Pasal 63
Setiap orang yang dengan sengaja dan melawan hukum menggunakan alat pemroses atau pengolah data visual yang dipasang di tempat umum dan/atau fasilitas pelayanan publik yang digunakan untuk mengidentifikasi seseorang sebagaimana dimaksud dalam Pasal 53 dipidana dengan pidana penjara paling lama 1 (satu) tahun atau pidana denda paling banyak Rp 10 miliar.
Pasal 64 ayat 1-2
1. Setiap orang yang dengan sengaja memalsukan data pribadi dengan maksud untuk menguntungkan diri sendiri atau orang lain atau yang dapat mengakibatkan kerugian bagi orang lain sebagaimana dimaksud dalam Pasal 54 ayat (1) dipidana dengan pidana penjara paling lama 6 (enam) tahun atau pidana denda paling banyak Rp 60 miliar.
2. Setiap orang yang dengan sengaja menjual atau membeli data pribadi sebagaimana dimaksud dalam Pasal 54 ayat (2) dipidana dengan pidana penjara paling lama (lima) tahun atau pidana denda paling banyak Rp 50 miliar.
Dikiritik tak bertaji
Meski demikian sebelumnya muncul kritik terhadap RUU PDP yang sedang digodok ini. Kritik tersebut adalah hilangnya pasal yang mengatur sanksi terhadap pengelola data yang teledor sehingga data-data publik yang dikuasainya berhasil dirampas oleh peretas.
Dihapusnya pasal ini dinilai akan membuat para pengelola data tidak serius menjaga data-data milik publik, demikian dikatakan pakar keamanan siber Pratama Persadha pada Senin (24/1/2022) kemarin.
"Ini terkait dengan tidak adanya pengaturan teknis terkait dengan standar teknologi, sumber daya manusia (SDM), dan manajerial dalam pemrosesan data pribadi oleh pengendali data," kata Pratama seperti dilansir dari Antara.
Pratama mengatakan bila dilihat dari draf terakhir RUU PDP , ancaman hukuman terkait dengan kebocoran data akibat peretasan terhadap pengendali data tidak ada.
Ia menegaskan bahwa sanksi administrasi maupun denda terhadap pengelola data yang teledor hingga bisa diretas harus masuk dalam RUU PDP.

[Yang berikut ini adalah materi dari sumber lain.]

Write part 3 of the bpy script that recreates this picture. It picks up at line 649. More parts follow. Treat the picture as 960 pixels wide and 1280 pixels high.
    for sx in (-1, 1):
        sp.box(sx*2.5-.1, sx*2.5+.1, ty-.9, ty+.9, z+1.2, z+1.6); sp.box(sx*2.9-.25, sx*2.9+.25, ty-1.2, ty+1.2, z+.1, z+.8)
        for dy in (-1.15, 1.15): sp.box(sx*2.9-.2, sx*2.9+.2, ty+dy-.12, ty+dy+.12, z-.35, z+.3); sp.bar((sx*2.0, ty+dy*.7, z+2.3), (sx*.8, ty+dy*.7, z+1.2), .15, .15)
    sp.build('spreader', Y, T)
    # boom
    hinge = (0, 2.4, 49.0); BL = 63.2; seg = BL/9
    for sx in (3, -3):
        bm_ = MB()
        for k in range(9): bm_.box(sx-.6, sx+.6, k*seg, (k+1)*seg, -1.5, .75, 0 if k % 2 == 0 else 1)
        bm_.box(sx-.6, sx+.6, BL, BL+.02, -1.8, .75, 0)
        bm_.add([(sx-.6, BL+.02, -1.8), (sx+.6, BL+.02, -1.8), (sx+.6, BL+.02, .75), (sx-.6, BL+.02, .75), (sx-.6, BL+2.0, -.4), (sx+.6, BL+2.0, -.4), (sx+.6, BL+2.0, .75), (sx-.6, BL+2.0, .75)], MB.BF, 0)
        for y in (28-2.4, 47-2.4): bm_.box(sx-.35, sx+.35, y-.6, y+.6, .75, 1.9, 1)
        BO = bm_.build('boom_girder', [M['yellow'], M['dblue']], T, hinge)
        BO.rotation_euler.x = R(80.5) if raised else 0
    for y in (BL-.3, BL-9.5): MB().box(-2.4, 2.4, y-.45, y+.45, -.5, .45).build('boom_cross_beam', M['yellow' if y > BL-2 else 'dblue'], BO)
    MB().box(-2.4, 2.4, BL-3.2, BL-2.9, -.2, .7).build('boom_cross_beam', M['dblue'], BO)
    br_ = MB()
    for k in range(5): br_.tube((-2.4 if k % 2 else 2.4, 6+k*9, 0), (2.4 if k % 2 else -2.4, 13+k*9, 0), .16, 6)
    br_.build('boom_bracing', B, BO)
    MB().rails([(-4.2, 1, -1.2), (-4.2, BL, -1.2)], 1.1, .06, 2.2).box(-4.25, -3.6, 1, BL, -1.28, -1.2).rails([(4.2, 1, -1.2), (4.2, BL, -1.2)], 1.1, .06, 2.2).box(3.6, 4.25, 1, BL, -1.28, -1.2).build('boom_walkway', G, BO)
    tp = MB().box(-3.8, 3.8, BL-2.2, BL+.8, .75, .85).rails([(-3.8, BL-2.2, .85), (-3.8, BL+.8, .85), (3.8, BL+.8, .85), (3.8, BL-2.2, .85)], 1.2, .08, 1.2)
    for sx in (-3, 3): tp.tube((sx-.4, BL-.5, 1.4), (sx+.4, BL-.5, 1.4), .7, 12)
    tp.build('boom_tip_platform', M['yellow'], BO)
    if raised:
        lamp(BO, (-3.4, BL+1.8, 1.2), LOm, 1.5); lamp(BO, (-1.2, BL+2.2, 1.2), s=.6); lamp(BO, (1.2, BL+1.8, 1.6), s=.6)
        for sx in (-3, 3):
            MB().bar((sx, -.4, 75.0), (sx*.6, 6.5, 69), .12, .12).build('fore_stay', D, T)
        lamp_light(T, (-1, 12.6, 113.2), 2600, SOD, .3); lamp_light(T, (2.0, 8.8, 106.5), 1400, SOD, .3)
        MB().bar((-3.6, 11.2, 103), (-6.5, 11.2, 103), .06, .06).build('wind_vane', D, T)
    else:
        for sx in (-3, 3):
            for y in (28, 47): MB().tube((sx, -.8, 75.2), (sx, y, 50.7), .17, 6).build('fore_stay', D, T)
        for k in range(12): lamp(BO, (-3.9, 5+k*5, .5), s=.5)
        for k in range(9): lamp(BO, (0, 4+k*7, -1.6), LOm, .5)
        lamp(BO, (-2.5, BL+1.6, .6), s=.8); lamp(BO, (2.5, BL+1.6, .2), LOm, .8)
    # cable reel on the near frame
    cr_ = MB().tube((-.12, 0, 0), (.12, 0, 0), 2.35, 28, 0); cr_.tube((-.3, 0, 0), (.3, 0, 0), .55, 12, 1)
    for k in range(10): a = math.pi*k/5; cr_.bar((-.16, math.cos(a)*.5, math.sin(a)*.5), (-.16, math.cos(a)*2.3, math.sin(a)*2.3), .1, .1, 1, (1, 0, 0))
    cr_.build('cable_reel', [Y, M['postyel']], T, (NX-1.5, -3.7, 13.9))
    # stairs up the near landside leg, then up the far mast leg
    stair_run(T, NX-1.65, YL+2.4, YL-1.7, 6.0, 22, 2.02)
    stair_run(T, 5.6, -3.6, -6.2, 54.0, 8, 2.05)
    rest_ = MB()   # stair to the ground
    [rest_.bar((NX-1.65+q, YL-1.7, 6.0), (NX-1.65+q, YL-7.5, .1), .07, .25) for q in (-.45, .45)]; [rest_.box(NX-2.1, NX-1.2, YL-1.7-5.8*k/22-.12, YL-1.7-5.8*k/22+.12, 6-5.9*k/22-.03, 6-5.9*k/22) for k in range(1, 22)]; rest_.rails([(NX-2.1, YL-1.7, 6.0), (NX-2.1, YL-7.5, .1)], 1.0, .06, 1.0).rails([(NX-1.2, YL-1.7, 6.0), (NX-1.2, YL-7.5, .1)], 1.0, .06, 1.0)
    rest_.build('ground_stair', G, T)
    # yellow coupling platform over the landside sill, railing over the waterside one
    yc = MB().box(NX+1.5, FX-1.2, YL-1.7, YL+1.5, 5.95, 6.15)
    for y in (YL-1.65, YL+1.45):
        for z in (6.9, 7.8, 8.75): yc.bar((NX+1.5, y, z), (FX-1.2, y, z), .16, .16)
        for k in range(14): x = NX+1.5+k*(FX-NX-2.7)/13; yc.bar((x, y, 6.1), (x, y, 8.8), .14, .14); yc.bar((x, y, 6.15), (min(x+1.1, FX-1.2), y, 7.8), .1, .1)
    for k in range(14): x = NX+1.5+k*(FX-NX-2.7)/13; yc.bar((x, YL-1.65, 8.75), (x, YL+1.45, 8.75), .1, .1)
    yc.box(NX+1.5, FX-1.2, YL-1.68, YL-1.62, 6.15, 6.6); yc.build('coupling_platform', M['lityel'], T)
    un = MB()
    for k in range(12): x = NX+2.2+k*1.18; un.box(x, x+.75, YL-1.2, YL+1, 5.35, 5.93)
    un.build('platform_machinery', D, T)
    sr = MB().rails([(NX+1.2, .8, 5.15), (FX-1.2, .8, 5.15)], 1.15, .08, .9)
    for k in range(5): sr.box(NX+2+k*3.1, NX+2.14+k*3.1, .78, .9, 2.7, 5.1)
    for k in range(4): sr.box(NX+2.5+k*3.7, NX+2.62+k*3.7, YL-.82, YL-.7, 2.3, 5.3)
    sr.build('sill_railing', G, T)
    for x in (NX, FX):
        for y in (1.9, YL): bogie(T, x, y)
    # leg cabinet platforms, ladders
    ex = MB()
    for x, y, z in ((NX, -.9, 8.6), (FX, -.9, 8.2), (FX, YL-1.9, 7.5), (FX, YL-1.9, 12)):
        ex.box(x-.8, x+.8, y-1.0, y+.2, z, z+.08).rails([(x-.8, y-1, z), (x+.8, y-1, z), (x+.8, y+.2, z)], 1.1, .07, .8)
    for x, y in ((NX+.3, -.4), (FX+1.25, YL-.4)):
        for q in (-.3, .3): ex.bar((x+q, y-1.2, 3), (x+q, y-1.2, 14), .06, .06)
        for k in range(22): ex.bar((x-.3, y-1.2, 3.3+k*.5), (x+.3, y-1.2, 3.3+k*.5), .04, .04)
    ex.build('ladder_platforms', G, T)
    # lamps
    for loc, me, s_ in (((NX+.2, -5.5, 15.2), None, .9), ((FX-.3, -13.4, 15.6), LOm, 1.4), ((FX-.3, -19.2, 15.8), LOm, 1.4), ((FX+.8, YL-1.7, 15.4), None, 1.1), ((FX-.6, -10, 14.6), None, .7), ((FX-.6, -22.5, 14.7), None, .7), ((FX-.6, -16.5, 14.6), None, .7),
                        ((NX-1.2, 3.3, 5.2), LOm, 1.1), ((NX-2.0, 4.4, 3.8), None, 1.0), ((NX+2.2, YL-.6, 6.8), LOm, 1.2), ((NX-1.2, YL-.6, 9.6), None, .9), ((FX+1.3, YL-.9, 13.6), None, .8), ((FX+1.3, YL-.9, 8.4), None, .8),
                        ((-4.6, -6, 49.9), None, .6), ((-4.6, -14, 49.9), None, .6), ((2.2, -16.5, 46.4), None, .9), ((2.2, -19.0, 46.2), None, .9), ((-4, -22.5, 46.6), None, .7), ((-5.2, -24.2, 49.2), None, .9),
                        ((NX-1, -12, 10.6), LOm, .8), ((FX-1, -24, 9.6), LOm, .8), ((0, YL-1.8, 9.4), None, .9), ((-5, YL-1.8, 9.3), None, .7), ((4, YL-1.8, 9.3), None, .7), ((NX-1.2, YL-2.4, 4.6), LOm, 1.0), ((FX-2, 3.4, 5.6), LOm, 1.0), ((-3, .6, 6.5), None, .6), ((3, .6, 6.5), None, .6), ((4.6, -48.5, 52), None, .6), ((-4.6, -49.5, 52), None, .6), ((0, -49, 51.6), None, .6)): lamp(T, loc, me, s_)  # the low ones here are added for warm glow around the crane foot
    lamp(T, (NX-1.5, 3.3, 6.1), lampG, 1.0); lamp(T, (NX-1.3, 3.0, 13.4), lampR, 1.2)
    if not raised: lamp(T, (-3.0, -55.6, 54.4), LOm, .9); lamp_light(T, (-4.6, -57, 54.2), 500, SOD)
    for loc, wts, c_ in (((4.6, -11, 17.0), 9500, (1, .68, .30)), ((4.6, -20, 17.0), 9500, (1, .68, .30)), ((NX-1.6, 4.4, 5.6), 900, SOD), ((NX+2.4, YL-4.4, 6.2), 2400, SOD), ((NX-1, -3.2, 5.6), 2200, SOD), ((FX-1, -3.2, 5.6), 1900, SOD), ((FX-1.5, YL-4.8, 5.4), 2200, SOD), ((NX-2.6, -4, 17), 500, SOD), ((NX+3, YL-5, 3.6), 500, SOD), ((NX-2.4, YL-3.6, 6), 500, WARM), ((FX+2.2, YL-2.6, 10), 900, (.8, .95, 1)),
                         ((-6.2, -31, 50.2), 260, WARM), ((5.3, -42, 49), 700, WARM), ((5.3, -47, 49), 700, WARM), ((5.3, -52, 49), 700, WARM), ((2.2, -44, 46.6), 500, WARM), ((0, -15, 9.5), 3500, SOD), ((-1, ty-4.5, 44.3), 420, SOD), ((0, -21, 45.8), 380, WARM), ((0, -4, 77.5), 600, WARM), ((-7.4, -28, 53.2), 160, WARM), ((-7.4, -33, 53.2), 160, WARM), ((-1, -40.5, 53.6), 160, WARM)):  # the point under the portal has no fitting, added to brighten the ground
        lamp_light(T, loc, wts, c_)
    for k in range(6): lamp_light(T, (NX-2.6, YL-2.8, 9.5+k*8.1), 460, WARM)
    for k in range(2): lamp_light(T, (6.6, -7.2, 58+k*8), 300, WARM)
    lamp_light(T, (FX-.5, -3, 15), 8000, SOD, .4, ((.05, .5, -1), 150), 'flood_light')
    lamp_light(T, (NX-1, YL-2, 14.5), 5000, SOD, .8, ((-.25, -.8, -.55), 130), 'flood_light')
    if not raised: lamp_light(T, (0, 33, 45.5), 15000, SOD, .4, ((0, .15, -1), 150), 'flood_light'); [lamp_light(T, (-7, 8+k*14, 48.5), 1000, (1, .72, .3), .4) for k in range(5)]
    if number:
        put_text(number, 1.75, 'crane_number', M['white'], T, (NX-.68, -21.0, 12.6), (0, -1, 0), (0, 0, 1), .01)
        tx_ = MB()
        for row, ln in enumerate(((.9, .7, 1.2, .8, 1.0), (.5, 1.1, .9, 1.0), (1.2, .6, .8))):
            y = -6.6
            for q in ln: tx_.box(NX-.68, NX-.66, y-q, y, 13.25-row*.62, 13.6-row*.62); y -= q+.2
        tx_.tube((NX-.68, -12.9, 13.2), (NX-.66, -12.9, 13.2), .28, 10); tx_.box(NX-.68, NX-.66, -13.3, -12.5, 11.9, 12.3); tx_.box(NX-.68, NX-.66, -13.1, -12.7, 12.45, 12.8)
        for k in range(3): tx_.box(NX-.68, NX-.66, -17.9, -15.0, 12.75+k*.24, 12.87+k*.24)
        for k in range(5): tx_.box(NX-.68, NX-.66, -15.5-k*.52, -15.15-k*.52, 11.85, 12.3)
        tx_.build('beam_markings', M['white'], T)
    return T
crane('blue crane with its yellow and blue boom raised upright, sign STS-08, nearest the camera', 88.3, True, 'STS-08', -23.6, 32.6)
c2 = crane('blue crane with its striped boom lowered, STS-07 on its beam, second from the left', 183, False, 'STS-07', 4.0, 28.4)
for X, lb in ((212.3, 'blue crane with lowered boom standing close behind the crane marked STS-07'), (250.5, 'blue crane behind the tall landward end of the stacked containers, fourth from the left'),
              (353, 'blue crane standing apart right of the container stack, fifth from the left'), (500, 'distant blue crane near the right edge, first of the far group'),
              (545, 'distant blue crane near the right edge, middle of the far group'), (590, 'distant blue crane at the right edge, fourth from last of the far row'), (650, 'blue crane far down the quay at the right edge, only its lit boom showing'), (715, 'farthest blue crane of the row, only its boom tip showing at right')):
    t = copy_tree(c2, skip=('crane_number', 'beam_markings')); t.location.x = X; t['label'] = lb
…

Baca Juga: Kominfo Targetkan RUU PDP Selesai Semester Kedua 2022
Pasal ancaman pidana dan denda yang ada pada Pasal 61 sampai dengan Pasal 66, menurut dia, hanya mengatur soal perilaku meski soal data pribadi sudah ada aturannya dalam Pasal 26 Undang-Undang Nomor 11 Tahun 2008 tentang Informasi dan Transaksi Elektronik (UU ITE) sebagaimana diubah dengan UU Nomor 19 Tahun 2016.